Evet arkadaşlar şurda biz bizeyiz. Açık ve net konuşalım. Ailesi zengin çocuklar bu hayatA birkaç sıfır önde başlar ve gelecekleri de parlak olur. Zalımsın dünya.
küçük yaşta anasız babasız kalıp da başının derdine bakan çocuktur . ekmek verilmeyen, ekmek yapmayı öğrenen çocuktur . kimseye güvenmez gibi durur, ama hep ister güvenmeyi . geleceği parlak çocuk günde 24 saat çalışır . kimsenin korkularını üstüne almaz . onun yeterince korkusu vardır çünkü . nerden mi biliyorum ? bana rahmetli üvey babam öyle derdi . umarım adam oldum...

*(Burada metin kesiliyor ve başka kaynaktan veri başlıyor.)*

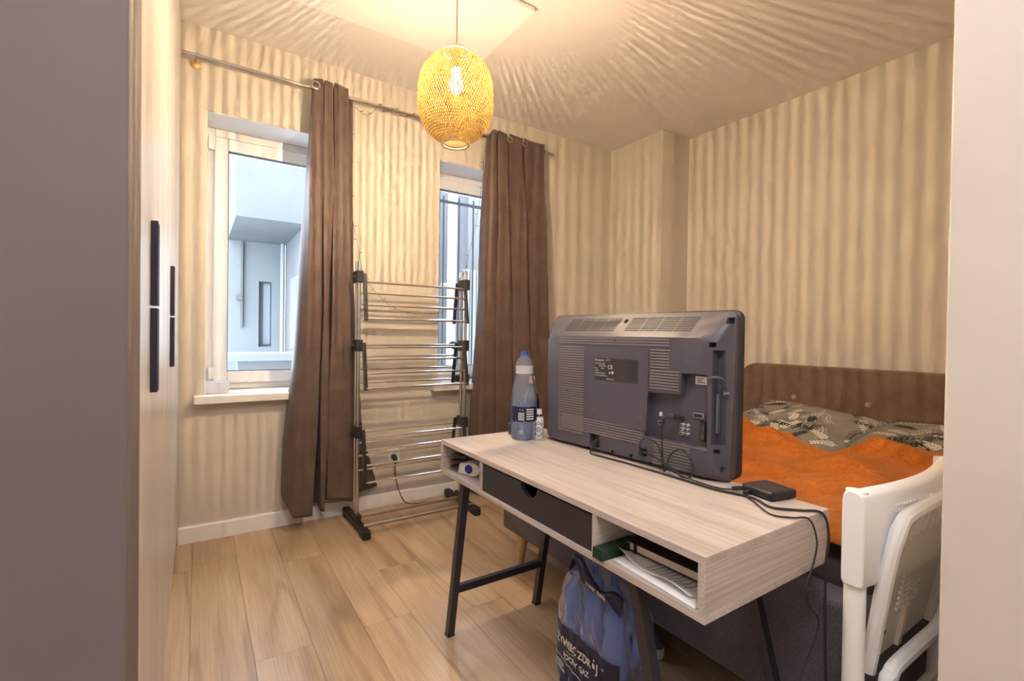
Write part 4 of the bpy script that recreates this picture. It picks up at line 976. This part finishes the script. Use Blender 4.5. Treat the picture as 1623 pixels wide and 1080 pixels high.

ileride bi bok olamadığını görünce, bünyesinde ileri derecede obsesif bozukluklar göstermesi son derece yüksek olan insancık. insan evladı.
hayır bunu sana kanın, canın, baban ve annen yapınca bu obsesif bozuklukların ikiye katlanması işten bile değil.
ben size ne diyeyim ha. "allah bildiği yapsın sizi"
babanın öğrettiği go yununda önce onu yenersin. sonra babanın arkadaşını yenersin, sonra mahalledeki çocukları yenersin...tabii önce oyunu öğretip sonra yeniyorsun. böylece ego 1500...tavan yapıyor.
sonra düşünmeye başlıyorsun birden. "lan acaba? acaba..."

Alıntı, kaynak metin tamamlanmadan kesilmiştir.